A family orientation

Mar 18, 2006

Ira Glass last month talked about the storytelling talents of the rabbi at his family’s synagogue. “Rabbi … that’s the job—people sit and listen to you once a week,” he said, recalling how, as a boy, he marveled at the rabbi’s stories. As a veteran of This American Life, Glass returned to the synogogue and recognized that the rabbi’s storytelling gifts were based on an ages-old formula: tell a short anecdote, reflect on that part, then tell more of the plot, and relate that to something emotional.

Storytelling skills today are lacking, Glass suggested. “I blame the topic sentence.” That got a lot of laughs out of the crowd (an academic one, mind you, since we were gathered on the campus of UNC-CH).

When I was in high school, Father Schwartz captivated me with his homilies every Sunday. I would sit in the pew—we were always in one of the first five rows—and think about the role of priest and the opportunity to speak before a crowd each week. That is what most attracted me to the priesthood—that power of the pulpit.

Over the next few years, and into the first year of college, I moved closer and closer to joining the priesthood. I wanted to be a Franciscan; my namesake, Anthony of Padua, was a Franciscan. (My mom, pregnant with me, had to pray to St. Anthony, patron saint of lost causes, and bargained her car keys for the right to name me after the saint.)

But one thing always bothered me about the priesthood: celibacy.

After my sophomore year of college, I stayed on campus with a small group of other students, working as a new student orientation advisor. I had a blast that summer, and my coworkers became good and lasting friends. (I wrote about one memorable event from that summer here.)

Somehow, though, I’d missed the opportunity to sign up to work the annual reunion weekend. While my orientation colleagues worked the event, caring for the children of the returning alumni, I wandered around campus and Cleveland, lonely.

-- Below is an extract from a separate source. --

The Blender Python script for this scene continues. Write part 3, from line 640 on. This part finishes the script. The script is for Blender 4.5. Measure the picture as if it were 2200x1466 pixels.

One day, I passed a group of kids playing on JCU’s quad, and their laughter and fun, framed in the summer heat and afternoon sun and pampered lawn, hit me like a ton of bricks.

I walked back to my quiet dorm room, sat in my comfortable lounge chair, and stared at the brick wall, where I had a print of Picasso’s shadowy Don Quixote, which perfectly summed up my loneliness. I mulled on that, but not for long.

“I want children of my own,” I decided. “I want to be a family man.” Then and there, my desire to be a priest faded away. I felt a heavy burden lifted from my soul.

The next summer, in the same job, I met a young woman named Erin. When we had our first date a few weeks into the new semester, I knew I wanted to marry her.

It’ been nearly 15 years since then. This morning, as I raked the lawn in front of our home, our daughters played in the sunshine, and as I looked upon them, my story came full circle.